| Work required |
Write out every entry word for word.

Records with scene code
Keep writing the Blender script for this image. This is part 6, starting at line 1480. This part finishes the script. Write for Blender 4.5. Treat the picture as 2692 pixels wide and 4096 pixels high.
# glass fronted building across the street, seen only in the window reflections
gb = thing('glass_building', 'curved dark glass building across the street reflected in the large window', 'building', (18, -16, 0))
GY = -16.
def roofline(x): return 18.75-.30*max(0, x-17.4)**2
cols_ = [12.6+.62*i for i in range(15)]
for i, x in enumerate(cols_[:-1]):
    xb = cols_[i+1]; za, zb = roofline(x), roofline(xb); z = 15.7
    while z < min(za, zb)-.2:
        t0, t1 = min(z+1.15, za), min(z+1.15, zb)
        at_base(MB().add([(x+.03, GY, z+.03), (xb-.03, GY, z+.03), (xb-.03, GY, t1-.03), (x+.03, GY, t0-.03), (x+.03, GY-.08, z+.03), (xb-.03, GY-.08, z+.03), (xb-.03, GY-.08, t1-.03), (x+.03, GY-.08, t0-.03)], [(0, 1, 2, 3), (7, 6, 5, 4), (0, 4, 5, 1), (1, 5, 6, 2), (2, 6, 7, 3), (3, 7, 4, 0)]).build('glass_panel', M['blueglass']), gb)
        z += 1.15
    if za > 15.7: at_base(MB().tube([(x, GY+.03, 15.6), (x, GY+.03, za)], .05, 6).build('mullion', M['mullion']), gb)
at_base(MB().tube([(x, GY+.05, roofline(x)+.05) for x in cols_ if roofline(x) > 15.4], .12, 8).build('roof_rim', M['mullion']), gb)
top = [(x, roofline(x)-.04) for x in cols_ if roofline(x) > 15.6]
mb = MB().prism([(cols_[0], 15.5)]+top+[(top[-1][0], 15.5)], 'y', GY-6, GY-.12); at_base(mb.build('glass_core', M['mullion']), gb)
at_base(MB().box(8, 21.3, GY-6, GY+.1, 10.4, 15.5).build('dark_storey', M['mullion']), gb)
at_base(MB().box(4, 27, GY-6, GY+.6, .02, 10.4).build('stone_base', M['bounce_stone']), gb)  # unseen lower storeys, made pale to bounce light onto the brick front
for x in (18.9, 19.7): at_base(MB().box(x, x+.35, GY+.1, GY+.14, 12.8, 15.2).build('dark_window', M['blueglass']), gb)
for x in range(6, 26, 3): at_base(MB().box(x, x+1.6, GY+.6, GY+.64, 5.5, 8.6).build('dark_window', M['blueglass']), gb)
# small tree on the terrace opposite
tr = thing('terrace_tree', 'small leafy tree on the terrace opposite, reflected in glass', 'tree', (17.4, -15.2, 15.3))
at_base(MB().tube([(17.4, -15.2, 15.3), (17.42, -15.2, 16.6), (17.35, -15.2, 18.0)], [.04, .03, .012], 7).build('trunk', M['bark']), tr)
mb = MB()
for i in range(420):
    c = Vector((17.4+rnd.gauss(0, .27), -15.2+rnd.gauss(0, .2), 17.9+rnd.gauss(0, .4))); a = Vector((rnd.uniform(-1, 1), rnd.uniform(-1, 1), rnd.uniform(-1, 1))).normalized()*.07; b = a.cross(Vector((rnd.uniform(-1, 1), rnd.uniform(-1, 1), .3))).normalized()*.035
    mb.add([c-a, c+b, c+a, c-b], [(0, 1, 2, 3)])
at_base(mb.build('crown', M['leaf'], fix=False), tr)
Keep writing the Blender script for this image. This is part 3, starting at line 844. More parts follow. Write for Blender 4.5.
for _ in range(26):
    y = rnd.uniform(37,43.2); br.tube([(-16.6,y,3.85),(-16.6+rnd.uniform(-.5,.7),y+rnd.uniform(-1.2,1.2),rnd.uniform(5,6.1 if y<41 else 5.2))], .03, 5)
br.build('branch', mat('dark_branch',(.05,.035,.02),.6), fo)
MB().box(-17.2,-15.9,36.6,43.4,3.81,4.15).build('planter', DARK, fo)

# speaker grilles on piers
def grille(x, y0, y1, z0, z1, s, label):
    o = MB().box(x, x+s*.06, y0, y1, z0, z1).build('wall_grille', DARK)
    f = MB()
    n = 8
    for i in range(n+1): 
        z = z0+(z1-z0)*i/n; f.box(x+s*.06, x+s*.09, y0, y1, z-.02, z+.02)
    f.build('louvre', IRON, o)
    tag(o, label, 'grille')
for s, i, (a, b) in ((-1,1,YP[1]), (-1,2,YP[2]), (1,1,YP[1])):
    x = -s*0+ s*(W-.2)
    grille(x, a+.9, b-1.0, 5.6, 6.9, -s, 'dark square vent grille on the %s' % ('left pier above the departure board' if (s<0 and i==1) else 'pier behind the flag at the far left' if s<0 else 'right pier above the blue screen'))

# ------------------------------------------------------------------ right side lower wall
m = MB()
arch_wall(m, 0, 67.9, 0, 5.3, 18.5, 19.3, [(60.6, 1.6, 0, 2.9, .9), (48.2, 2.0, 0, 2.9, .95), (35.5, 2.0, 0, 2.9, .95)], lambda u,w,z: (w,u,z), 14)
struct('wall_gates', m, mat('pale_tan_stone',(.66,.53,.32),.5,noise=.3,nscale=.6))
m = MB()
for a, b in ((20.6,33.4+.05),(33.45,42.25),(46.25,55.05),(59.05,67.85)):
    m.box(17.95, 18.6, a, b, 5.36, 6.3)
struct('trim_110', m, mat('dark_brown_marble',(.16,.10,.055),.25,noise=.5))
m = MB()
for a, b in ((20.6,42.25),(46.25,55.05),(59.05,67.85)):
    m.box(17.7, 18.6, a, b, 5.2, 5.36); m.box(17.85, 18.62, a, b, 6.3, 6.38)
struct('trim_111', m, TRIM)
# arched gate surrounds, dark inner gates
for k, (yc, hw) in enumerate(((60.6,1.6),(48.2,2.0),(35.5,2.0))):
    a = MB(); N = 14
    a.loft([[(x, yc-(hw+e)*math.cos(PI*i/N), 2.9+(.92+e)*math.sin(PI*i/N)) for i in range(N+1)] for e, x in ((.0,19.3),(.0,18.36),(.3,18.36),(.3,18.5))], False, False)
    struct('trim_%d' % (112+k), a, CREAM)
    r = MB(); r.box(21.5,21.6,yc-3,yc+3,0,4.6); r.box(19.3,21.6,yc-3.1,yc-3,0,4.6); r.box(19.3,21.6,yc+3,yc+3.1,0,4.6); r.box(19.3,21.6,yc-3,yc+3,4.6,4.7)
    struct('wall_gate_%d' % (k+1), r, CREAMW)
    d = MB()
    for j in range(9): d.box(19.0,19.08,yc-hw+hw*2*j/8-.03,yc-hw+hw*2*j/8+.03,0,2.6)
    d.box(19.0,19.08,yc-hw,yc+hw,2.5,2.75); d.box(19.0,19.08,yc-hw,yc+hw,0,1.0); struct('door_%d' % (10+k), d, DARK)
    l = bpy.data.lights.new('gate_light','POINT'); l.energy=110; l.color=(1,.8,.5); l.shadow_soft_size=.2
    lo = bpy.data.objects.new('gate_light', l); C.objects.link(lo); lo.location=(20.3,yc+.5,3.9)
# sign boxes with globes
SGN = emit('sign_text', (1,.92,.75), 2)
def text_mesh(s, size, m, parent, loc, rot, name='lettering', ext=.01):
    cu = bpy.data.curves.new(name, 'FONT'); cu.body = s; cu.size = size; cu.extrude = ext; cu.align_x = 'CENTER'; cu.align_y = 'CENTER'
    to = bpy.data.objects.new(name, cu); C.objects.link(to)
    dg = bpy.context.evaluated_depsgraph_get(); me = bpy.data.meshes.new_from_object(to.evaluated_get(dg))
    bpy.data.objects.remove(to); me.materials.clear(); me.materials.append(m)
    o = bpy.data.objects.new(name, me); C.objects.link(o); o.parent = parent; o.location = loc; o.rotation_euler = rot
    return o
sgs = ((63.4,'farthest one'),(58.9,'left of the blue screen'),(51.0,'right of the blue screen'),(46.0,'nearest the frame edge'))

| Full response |
Keep writing the Blender script for this image. This is part 6, starting at line 1480. This part finishes the script. Write for Blender 4.5. Treat the picture as 2692 pixels wide and 4096 pixels high.
# glass fronted building across the street, seen only in the window reflections
gb = thing('glass_building', 'curved dark glass building across the street reflected in the large window', 'building', (18, -16, 0))
GY = -16.
def roofline(x): return 18.75-.30*max(0, x-17.4)**2
cols_ = [12.6+.62*i for i in range(15)]
for i, x in enumerate(cols_[:-1]):
    xb = cols_[i+1]; za, zb = roofline(x), roofline(xb); z = 15.7
    while z < min(za, zb)-.2:
        t0, t1 = min(z+1.15, za), min(z+1.15, zb)
        at_base(MB().add([(x+.03, GY, z+.03), (xb-.03, GY, z+.03), (xb-.03, GY, t1-.03), (x+.03, GY, t0-.03), (x+.03, GY-.08, z+.03), (xb-.03, GY-.08, z+.03), (xb-.03, GY-.08, t1-.03), (x+.03, GY-.08, t0-.03)], [(0, 1, 2, 3), (7, 6, 5, 4), (0, 4, 5, 1), (1, 5, 6, 2), (2, 6, 7, 3), (3, 7, 4, 0)]).build('glass_panel', M['blueglass']), gb)
        z += 1.15
    if za > 15.7: at_base(MB().tube([(x, GY+.03, 15.6), (x, GY+.03, za)], .05, 6).build('mullion', M['mullion']), gb)
at_base(MB().tube([(x, GY+.05, roofline(x)+.05) for x in cols_ if roofline(x) > 15.4], .12, 8).build('roof_rim', M['mullion']), gb)
top = [(x, roofline(x)-.04) for x in cols_ if roofline(x) > 15.6]
mb = MB().prism([(cols_[0], 15.5)]+top+[(top[-1][0], 15.5)], 'y', GY-6, GY-.12); at_base(mb.build('glass_core', M['mullion']), gb)
at_base(MB().box(8, 21.3, GY-6, GY+.1, 10.4, 15.5).build('dark_storey', M['mullion']), gb)
at_base(MB().box(4, 27, GY-6, GY+.6, .02, 10.4).build('stone_base', M['bounce_stone']), gb)  # unseen lower storeys, made pale to bounce light onto the brick front
for x in (18.9, 19.7): at_base(MB().box(x, x+.35, GY+.1, GY+.14, 12.8, 15.2).build('dark_window', M['blueglass']), gb)
for x in range(6, 26, 3): at_base(MB().box(x, x+1.6, GY+.6, GY+.64, 5.5, 8.6).build('dark_window', M['blueglass']), gb)
# small tree on the terrace opposite
tr = thing('terrace_tree', 'small leafy tree on the terrace opposite, reflected in glass', 'tree', (17.4, -15.2, 15.3))
at_base(MB().tube([(17.4, -15.2, 15.3), (17.42, -15.2, 16.6), (17.35, -15.2, 18.0)], [.04, .03, .012], 7).build('trunk', M['bark']), tr)
mb = MB()
for i in range(420):
    c = Vector((17.4+rnd.gauss(0, .27), -15.2+rnd.gauss(0, .2), 17.9+rnd.gauss(0, .4))); a = Vector((rnd.uniform(-1, 1), rnd.uniform(-1, 1), rnd.uniform(-1, 1))).normalized()*.07; b = a.cross(Vector((rnd.uniform(-1, 1), rnd.uniform(-1, 1), .3))).normalized()*.035
    mb.add([c-a, c+b, c+a, c-b], [(0, 1, 2, 3)])
at_base(mb.build('crown', M['leaf'], fix=False), tr)
Keep writing the Blender script for this image. This is part 3, starting at line 844. More parts follow. Write for Blender 4.5.
for _ in range(26):
    y = rnd.uniform(37,43.2); br.tube([(-16.6,y,3.85),(-16.6+rnd.uniform(-.5,.7),y+rnd.uniform(-1.2,1.2),rnd.uniform(5,6.1 if y<41 else 5.2))], .03, 5)
br.build('branch', mat('dark_branch',(.05,.035,.02),.6), fo)
MB().box(-17.2,-15.9,36.6,43.4,3.81,4.15).build('planter', DARK, fo)

# speaker grilles on piers
def grille(x, y0, y1, z0, z1, s, label):
    o = MB().box(x, x+s*.06, y0, y1, z0, z1).build('wall_grille', DARK)
    f = MB()
    n = 8
    for i in range(n+1): 
        z = z0+(z1-z0)*i/n; f.box(x+s*.06, x+s*.09, y0, y1, z-.02, z+.02)
    f.build('louvre', IRON, o)
    tag(o, label, 'grille')
for s, i, (a, b) in ((-1,1,YP[1]), (-1,2,YP[2]), (1,1,YP[1])):
    x = -s*0+ s*(W-.2)
    grille(x, a+.9, b-1.0, 5.6, 6.9, -s, 'dark square vent grille on the %s' % ('left pier above the departure board' if (s<0 and i==1) else 'pier behind the flag at the far left' if s<0 else 'right pier above the blue screen'))

# ------------------------------------------------------------------ right side lower wall
m = MB()
arch_wall(m, 0, 67.9, 0, 5.3, 18.5, 19.3, [(60.6, 1.6, 0, 2.9, .9), (48.2, 2.0, 0, 2.9, .95), (35.5, 2.0, 0, 2.9, .95)], lambda u,w,z: (w,u,z), 14)
struct('wall_gates', m, mat('pale_tan_stone',(.66,.53,.32),.5,noise=.3,nscale=.6))
m = MB()
for a, b in ((20.6,33.4+.05),(33.45,42.25),(46.25,55.05),(59.05,67.85)):
    m.box(17.95, 18.6, a, b, 5.36, 6.3)
struct('trim_110', m, mat('dark_brown_marble',(.16,.10,.055),.25,noise=.5))
m = MB()
for a, b in ((20.6,42.25),(46.25,55.05),(59.05,67.85)):
    m.box(17.7, 18.6, a, b, 5.2, 5.36); m.box(17.85, 18.62, a, b, 6.3, 6.38)
struct('trim_111', m, TRIM)
# arched gate surrounds, dark inner gates
for k, (yc, hw) in enumerate(((60.6,1.6),(48.2,2.0),(35.5,2.0))):
    a = MB(); N = 14
    a.loft([[(x, yc-(hw+e)*math.cos(PI*i/N), 2.9+(.92+e)*math.sin(PI*i/N)) for i in range(N+1)] for e, x in ((.0,19.3),(.0,18.36),(.3,18.36),(.3,18.5))], False, False)
    struct('trim_%d' % (112+k), a, CREAM)
    r = MB(); r.box(21.5,21.6,yc-3,yc+3,0,4.6); r.box(19.3,21.6,yc-3.1,yc-3,0,4.6); r.box(19.3,21.6,yc+3,yc+3.1,0,4.6); r.box(19.3,21.6,yc-3,yc+3,4.6,4.7)
    struct('wall_gate_%d' % (k+1), r, CREAMW)
    d = MB()
    for j in range(9): d.box(19.0,19.08,yc-hw+hw*2*j/8-.03,yc-hw+hw*2*j/8+.03,0,2.6)
    d.box(19.0,19.08,yc-hw,yc+hw,2.5,2.75); d.box(19.0,19.08,yc-hw,yc+hw,0,1.0); struct('door_%d' % (10+k), d, DARK)
    l = bpy.data.lights.new('gate_light','POINT'); l.energy=110; l.color=(1,.8,.5); l.shadow_soft_size=.2
    lo = bpy.data.objects.new('gate_light', l); C.objects.link(lo); lo.location=(20.3,yc+.5,3.9)
# sign boxes with globes
SGN = emit('sign_text', (1,.92,.75), 2)
def text_mesh(s, size, m, parent, loc, rot, name='lettering', ext=.01):
    cu = bpy.data.curves.new(name, 'FONT'); cu.body = s; cu.size = size; cu.extrude = ext; cu.align_x = 'CENTER'; cu.align_y = 'CENTER'
    to = bpy.data.objects.new(name, cu); C.objects.link(to)
    dg = bpy.context.evaluated_depsgraph_get(); me = bpy.data.meshes.new_from_object(to.evaluated_get(dg))
    bpy.data.objects.remove(to); me.materials.clear(); me.materials.append(m)
    o = bpy.data.objects.new(name, me); C.objects.link(o); o.parent = parent; o.location = loc; o.rotation_euler = rot
    return o
sgs = ((63.4,'farthest one'),(58.9,'left of the blue screen'),(51.0,'right of the blue screen'),(46.0,'nearest the frame edge'))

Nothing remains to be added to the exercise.